• TASK DESCRIPTION
What follows is a listing. Return every line of it exactly.

• INFORMATION SHOWN
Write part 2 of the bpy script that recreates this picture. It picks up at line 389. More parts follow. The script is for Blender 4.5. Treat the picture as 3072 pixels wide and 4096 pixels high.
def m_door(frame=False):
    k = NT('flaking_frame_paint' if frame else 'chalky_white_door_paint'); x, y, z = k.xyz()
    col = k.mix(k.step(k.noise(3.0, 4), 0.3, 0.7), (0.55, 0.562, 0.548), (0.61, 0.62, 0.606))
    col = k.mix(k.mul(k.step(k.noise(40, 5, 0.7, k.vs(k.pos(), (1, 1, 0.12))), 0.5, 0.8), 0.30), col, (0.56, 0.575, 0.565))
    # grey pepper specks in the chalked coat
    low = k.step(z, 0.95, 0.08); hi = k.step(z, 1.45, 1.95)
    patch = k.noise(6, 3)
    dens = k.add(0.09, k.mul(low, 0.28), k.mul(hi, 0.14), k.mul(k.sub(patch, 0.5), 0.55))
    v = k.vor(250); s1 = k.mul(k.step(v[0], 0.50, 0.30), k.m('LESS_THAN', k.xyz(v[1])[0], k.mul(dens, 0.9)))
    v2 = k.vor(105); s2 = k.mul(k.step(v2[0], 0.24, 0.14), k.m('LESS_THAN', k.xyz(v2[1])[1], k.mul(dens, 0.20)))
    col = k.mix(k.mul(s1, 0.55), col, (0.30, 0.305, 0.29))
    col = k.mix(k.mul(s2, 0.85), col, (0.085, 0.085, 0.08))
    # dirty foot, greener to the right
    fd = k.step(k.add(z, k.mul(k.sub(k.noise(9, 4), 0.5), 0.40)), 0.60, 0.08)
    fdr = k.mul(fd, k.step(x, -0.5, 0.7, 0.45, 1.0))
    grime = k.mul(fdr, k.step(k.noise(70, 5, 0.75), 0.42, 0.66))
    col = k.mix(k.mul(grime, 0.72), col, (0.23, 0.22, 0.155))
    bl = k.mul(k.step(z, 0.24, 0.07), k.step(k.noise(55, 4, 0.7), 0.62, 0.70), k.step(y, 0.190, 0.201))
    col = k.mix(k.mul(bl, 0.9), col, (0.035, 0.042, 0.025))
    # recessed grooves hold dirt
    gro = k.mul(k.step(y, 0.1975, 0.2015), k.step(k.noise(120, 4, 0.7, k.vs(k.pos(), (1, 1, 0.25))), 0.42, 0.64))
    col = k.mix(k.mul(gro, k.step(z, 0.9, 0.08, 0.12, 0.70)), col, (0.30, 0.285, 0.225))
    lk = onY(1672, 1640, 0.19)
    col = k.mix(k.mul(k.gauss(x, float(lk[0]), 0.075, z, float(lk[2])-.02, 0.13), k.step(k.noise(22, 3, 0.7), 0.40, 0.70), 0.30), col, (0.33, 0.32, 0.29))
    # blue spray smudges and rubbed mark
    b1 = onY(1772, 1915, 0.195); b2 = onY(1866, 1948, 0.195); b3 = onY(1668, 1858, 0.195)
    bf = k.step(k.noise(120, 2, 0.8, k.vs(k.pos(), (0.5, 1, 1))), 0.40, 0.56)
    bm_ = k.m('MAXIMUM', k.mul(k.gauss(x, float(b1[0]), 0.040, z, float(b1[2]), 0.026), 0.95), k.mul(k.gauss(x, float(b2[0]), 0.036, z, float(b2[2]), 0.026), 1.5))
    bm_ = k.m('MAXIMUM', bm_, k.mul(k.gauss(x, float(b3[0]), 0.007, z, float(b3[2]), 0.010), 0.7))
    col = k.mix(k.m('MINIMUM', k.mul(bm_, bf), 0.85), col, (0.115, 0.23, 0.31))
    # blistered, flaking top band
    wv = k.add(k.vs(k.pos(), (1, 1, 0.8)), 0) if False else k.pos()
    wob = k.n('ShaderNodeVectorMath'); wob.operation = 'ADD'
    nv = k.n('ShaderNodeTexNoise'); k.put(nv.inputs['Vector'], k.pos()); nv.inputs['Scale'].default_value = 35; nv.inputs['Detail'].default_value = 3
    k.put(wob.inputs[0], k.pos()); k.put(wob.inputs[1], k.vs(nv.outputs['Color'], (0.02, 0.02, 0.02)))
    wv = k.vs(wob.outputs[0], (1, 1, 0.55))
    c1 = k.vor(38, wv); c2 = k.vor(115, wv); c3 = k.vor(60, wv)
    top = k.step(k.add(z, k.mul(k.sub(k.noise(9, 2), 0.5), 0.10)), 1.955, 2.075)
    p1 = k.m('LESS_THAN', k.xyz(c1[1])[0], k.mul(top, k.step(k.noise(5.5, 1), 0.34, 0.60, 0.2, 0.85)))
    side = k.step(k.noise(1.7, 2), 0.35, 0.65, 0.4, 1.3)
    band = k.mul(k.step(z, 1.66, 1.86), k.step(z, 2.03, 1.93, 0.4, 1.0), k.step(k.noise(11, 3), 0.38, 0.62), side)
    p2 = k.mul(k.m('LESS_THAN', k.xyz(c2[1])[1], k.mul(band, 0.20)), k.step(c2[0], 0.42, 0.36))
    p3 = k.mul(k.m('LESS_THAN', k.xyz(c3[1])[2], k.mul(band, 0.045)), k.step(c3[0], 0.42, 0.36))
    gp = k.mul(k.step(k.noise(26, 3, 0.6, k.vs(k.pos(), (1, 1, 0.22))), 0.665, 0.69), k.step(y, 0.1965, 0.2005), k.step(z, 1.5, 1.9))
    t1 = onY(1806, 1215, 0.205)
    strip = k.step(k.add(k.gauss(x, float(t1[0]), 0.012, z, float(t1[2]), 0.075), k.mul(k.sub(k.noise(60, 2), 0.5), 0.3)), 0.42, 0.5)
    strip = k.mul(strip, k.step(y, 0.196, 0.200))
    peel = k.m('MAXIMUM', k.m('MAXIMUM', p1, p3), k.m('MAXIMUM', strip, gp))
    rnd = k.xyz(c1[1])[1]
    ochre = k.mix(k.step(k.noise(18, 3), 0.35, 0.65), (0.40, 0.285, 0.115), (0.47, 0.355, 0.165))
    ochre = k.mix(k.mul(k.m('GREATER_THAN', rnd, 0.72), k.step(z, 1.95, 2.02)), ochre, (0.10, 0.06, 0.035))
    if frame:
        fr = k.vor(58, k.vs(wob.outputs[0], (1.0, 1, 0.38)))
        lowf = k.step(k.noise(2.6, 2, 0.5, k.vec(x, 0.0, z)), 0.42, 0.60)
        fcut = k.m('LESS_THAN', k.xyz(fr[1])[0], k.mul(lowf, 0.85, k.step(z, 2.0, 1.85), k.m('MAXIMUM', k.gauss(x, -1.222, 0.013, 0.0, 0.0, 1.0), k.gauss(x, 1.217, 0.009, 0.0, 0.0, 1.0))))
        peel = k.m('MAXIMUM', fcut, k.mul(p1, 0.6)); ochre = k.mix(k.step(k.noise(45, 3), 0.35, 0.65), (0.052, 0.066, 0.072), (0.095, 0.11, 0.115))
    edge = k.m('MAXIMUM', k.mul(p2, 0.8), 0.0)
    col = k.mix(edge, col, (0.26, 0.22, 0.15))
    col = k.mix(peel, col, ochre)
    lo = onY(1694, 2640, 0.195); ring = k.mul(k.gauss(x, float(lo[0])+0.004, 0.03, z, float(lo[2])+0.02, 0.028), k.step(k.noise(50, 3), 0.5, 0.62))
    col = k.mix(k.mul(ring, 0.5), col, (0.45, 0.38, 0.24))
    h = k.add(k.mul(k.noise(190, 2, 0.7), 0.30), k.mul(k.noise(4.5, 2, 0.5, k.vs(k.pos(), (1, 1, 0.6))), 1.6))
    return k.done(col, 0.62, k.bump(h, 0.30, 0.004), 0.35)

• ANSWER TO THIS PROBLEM
Write part 2 of the bpy script that recreates this picture. It picks up at line 389. More parts follow. The script is for Blender 4.5. Treat the picture as 3072 pixels wide and 4096 pixels high.
def m_door(frame=False):
    k = NT('flaking_frame_paint' if frame else 'chalky_white_door_paint'); x, y, z = k.xyz()
    col = k.mix(k.step(k.noise(3.0, 4), 0.3, 0.7), (0.55, 0.562, 0.548), (0.61, 0.62, 0.606))
    col = k.mix(k.mul(k.step(k.noise(40, 5, 0.7, k.vs(k.pos(), (1, 1, 0.12))), 0.5, 0.8), 0.30), col, (0.56, 0.575, 0.565))
    # grey pepper specks in the chalked coat
    low = k.step(z, 0.95, 0.08); hi = k.step(z, 1.45, 1.95)
    patch = k.noise(6, 3)
    dens = k.add(0.09, k.mul(low, 0.28), k.mul(hi, 0.14), k.mul(k.sub(patch, 0.5), 0.55))
    v = k.vor(250); s1 = k.mul(k.step(v[0], 0.50, 0.30), k.m('LESS_THAN', k.xyz(v[1])[0], k.mul(dens, 0.9)))
    v2 = k.vor(105); s2 = k.mul(k.step(v2[0], 0.24, 0.14), k.m('LESS_THAN', k.xyz(v2[1])[1], k.mul(dens, 0.20)))
    col = k.mix(k.mul(s1, 0.55), col, (0.30, 0.305, 0.29))
    col = k.mix(k.mul(s2, 0.85), col, (0.085, 0.085, 0.08))
    # dirty foot, greener to the right
    fd = k.step(k.add(z, k.mul(k.sub(k.noise(9, 4), 0.5), 0.40)), 0.60, 0.08)
    fdr = k.mul(fd, k.step(x, -0.5, 0.7, 0.45, 1.0))
    grime = k.mul(fdr, k.step(k.noise(70, 5, 0.75), 0.42, 0.66))
    col = k.mix(k.mul(grime, 0.72), col, (0.23, 0.22, 0.155))
    bl = k.mul(k.step(z, 0.24, 0.07), k.step(k.noise(55, 4, 0.7), 0.62, 0.70), k.step(y, 0.190, 0.201))
    col = k.mix(k.mul(bl, 0.9), col, (0.035, 0.042, 0.025))
    # recessed grooves hold dirt
    gro = k.mul(k.step(y, 0.1975, 0.2015), k.step(k.noise(120, 4, 0.7, k.vs(k.pos(), (1, 1, 0.25))), 0.42, 0.64))
    col = k.mix(k.mul(gro, k.step(z, 0.9, 0.08, 0.12, 0.70)), col, (0.30, 0.285, 0.225))
    lk = onY(1672, 1640, 0.19)
    col = k.mix(k.mul(k.gauss(x, float(lk[0]), 0.075, z, float(lk[2])-.02, 0.13), k.step(k.noise(22, 3, 0.7), 0.40, 0.70), 0.30), col, (0.33, 0.32, 0.29))
    # blue spray smudges and rubbed mark
    b1 = onY(1772, 1915, 0.195); b2 = onY(1866, 1948, 0.195); b3 = onY(1668, 1858, 0.195)
    bf = k.step(k.noise(120, 2, 0.8, k.vs(k.pos(), (0.5, 1, 1))), 0.40, 0.56)
    bm_ = k.m('MAXIMUM', k.mul(k.gauss(x, float(b1[0]), 0.040, z, float(b1[2]), 0.026), 0.95), k.mul(k.gauss(x, float(b2[0]), 0.036, z, float(b2[2]), 0.026), 1.5))
    bm_ = k.m('MAXIMUM', bm_, k.mul(k.gauss(x, float(b3[0]), 0.007, z, float(b3[2]), 0.010), 0.7))
    col = k.mix(k.m('MINIMUM', k.mul(bm_, bf), 0.85), col, (0.115, 0.23, 0.31))
    # blistered, flaking top band
    wv = k.add(k.vs(k.pos(), (1, 1, 0.8)), 0) if False else k.pos()
    wob = k.n('ShaderNodeVectorMath'); wob.operation = 'ADD'
    nv = k.n('ShaderNodeTexNoise'); k.put(nv.inputs['Vector'], k.pos()); nv.inputs['Scale'].default_value = 35; nv.inputs['Detail'].default_value = 3
    k.put(wob.inputs[0], k.pos()); k.put(wob.inputs[1], k.vs(nv.outputs['Color'], (0.02, 0.02, 0.02)))
    wv = k.vs(wob.outputs[0], (1, 1, 0.55))
    c1 = k.vor(38, wv); c2 = k.vor(115, wv); c3 = k.vor(60, wv)
    top = k.step(k.add(z, k.mul(k.sub(k.noise(9, 2), 0.5), 0.10)), 1.955, 2.075)
    p1 = k.m('LESS_THAN', k.xyz(c1[1])[0], k.mul(top, k.step(k.noise(5.5, 1), 0.34, 0.60, 0.2, 0.85)))
    side = k.step(k.noise(1.7, 2), 0.35, 0.65, 0.4, 1.3)
    band = k.mul(k.step(z, 1.66, 1.86), k.step(z, 2.03, 1.93, 0.4, 1.0), k.step(k.noise(11, 3), 0.38, 0.62), side)
    p2 = k.mul(k.m('LESS_THAN', k.xyz(c2[1])[1], k.mul(band, 0.20)), k.step(c2[0], 0.42, 0.36))
    p3 = k.mul(k.m('LESS_THAN', k.xyz(c3[1])[2], k.mul(band, 0.045)), k.step(c3[0], 0.42, 0.36))
    gp = k.mul(k.step(k.noise(26, 3, 0.6, k.vs(k.pos(), (1, 1, 0.22))), 0.665, 0.69), k.step(y, 0.1965, 0.2005), k.step(z, 1.5, 1.9))
    t1 = onY(1806, 1215, 0.205)
    strip = k.step(k.add(k.gauss(x, float(t1[0]), 0.012, z, float(t1[2]), 0.075), k.mul(k.sub(k.noise(60, 2), 0.5), 0.3)), 0.42, 0.5)
    strip = k.mul(strip, k.step(y, 0.196, 0.200))
    peel = k.m('MAXIMUM', k.m('MAXIMUM', p1, p3), k.m('MAXIMUM', strip, gp))
    rnd = k.xyz(c1[1])[1]
    ochre = k.mix(k.step(k.noise(18, 3), 0.35, 0.65), (0.40, 0.285, 0.115), (0.47, 0.355, 0.165))
    ochre = k.mix(k.mul(k.m('GREATER_THAN', rnd, 0.72), k.step(z, 1.95, 2.02)), ochre, (0.10, 0.06, 0.035))
    if frame:
        fr = k.vor(58, k.vs(wob.outputs[0], (1.0, 1, 0.38)))
        lowf = k.step(k.noise(2.6, 2, 0.5, k.vec(x, 0.0, z)), 0.42, 0.60)
        fcut = k.m('LESS_THAN', k.xyz(fr[1])[0], k.mul(lowf, 0.85, k.step(z, 2.0, 1.85), k.m('MAXIMUM', k.gauss(x, -1.222, 0.013, 0.0, 0.0, 1.0), k.gauss(x, 1.217, 0.009, 0.0, 0.0, 1.0))))
        peel = k.m('MAXIMUM', fcut, k.mul(p1, 0.6)); ochre = k.mix(k.step(k.noise(45, 3), 0.35, 0.65), (0.052, 0.066, 0.072), (0.095, 0.11, 0.115))
    edge = k.m('MAXIMUM', k.mul(p2, 0.8), 0.0)
    col = k.mix(edge, col, (0.26, 0.22, 0.15))
    col = k.mix(peel, col, ochre)
    lo = onY(1694, 2640, 0.195); ring = k.mul(k.gauss(x, float(lo[0])+0.004, 0.03, z, float(lo[2])+0.02, 0.028), k.step(k.noise(50, 3), 0.5, 0.62))
    col = k.mix(k.mul(ring, 0.5), col, (0.45, 0.38, 0.24))
    h = k.add(k.mul(k.noise(190, 2, 0.7), 0.30), k.mul(k.noise(4.5, 2, 0.5, k.vs(k.pos(), (1, 1, 0.6))), 1.6))
    return k.done(col, 0.62, k.bump(h, 0.30, 0.004), 0.35)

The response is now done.